Repeat exactly each line of the data provided below.

Supplied data -
=======

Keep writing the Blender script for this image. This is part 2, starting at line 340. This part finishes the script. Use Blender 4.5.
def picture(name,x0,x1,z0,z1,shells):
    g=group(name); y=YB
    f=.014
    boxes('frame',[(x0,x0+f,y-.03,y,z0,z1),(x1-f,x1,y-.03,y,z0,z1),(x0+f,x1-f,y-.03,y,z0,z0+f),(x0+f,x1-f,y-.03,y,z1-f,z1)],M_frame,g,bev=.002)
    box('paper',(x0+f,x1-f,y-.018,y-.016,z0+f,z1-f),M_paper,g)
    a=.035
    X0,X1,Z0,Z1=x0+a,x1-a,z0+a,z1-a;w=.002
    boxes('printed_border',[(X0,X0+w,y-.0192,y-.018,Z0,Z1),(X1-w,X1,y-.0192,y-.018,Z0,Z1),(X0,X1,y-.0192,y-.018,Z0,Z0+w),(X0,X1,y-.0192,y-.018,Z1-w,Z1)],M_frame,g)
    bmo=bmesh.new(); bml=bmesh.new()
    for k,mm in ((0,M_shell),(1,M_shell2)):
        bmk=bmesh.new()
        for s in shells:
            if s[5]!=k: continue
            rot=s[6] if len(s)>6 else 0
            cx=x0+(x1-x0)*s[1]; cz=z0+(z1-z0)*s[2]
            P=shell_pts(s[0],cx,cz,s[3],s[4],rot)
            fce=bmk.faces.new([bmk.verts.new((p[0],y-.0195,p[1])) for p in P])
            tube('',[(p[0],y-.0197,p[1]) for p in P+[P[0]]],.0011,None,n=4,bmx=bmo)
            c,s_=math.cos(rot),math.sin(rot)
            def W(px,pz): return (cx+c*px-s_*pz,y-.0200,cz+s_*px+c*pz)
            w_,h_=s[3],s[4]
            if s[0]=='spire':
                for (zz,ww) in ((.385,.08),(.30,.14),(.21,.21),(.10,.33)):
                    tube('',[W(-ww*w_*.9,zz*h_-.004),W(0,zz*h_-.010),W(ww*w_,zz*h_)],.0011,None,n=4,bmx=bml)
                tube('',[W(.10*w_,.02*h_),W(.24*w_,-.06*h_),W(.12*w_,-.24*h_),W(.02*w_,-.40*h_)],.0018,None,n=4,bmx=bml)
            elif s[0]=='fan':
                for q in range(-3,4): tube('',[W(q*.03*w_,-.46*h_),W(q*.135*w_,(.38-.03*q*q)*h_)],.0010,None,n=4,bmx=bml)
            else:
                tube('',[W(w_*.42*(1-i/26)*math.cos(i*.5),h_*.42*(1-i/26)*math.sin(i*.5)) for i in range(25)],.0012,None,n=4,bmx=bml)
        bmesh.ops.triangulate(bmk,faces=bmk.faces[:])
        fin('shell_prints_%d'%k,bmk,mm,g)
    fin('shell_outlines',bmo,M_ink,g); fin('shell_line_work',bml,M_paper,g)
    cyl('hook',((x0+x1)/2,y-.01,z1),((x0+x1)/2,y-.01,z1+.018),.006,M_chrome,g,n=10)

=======

Solution for this problem -
Keep writing the Blender script for this image. This is part 2, starting at line 340. This part finishes the script. Use Blender 4.5.
def picture(name,x0,x1,z0,z1,shells):
    g=group(name); y=YB
    f=.014
    boxes('frame',[(x0,x0+f,y-.03,y,z0,z1),(x1-f,x1,y-.03,y,z0,z1),(x0+f,x1-f,y-.03,y,z0,z0+f),(x0+f,x1-f,y-.03,y,z1-f,z1)],M_frame,g,bev=.002)
    box('paper',(x0+f,x1-f,y-.018,y-.016,z0+f,z1-f),M_paper,g)
    a=.035
    X0,X1,Z0,Z1=x0+a,x1-a,z0+a,z1-a;w=.002
    boxes('printed_border',[(X0,X0+w,y-.0192,y-.018,Z0,Z1),(X1-w,X1,y-.0192,y-.018,Z0,Z1),(X0,X1,y-.0192,y-.018,Z0,Z0+w),(X0,X1,y-.0192,y-.018,Z1-w,Z1)],M_frame,g)
    bmo=bmesh.new(); bml=bmesh.new()
    for k,mm in ((0,M_shell),(1,M_shell2)):
        bmk=bmesh.new()
        for s in shells:
            if s[5]!=k: continue
            rot=s[6] if len(s)>6 else 0
            cx=x0+(x1-x0)*s[1]; cz=z0+(z1-z0)*s[2]
            P=shell_pts(s[0],cx,cz,s[3],s[4],rot)
            fce=bmk.faces.new([bmk.verts.new((p[0],y-.0195,p[1])) for p in P])
            tube('',[(p[0],y-.0197,p[1]) for p in P+[P[0]]],.0011,None,n=4,bmx=bmo)
            c,s_=math.cos(rot),math.sin(rot)
            def W(px,pz): return (cx+c*px-s_*pz,y-.0200,cz+s_*px+c*pz)
            w_,h_=s[3],s[4]
            if s[0]=='spire':
                for (zz,ww) in ((.385,.08),(.30,.14),(.21,.21),(.10,.33)):
                    tube('',[W(-ww*w_*.9,zz*h_-.004),W(0,zz*h_-.010),W(ww*w_,zz*h_)],.0011,None,n=4,bmx=bml)
                tube('',[W(.10*w_,.02*h_),W(.24*w_,-.06*h_),W(.12*w_,-.24*h_),W(.02*w_,-.40*h_)],.0018,None,n=4,bmx=bml)
            elif s[0]=='fan':
                for q in range(-3,4): tube('',[W(q*.03*w_,-.46*h_),W(q*.135*w_,(.38-.03*q*q)*h_)],.0010,None,n=4,bmx=bml)
            else:
                tube('',[W(w_*.42*(1-i/26)*math.cos(i*.5),h_*.42*(1-i/26)*math.sin(i*.5)) for i in range(25)],.0012,None,n=4,bmx=bml)
        bmesh.ops.triangulate(bmk,faces=bmk.faces[:])
        fin('shell_prints_%d'%k,bmk,mm,g)
    fin('shell_outlines',bmo,M_ink,g); fin('shell_line_work',bml,M_paper,g)
    cyl('hook',((x0+x1)/2,y-.01,z1),((x0+x1)/2,y-.01,z1+.018),.006,M_chrome,g,n=10)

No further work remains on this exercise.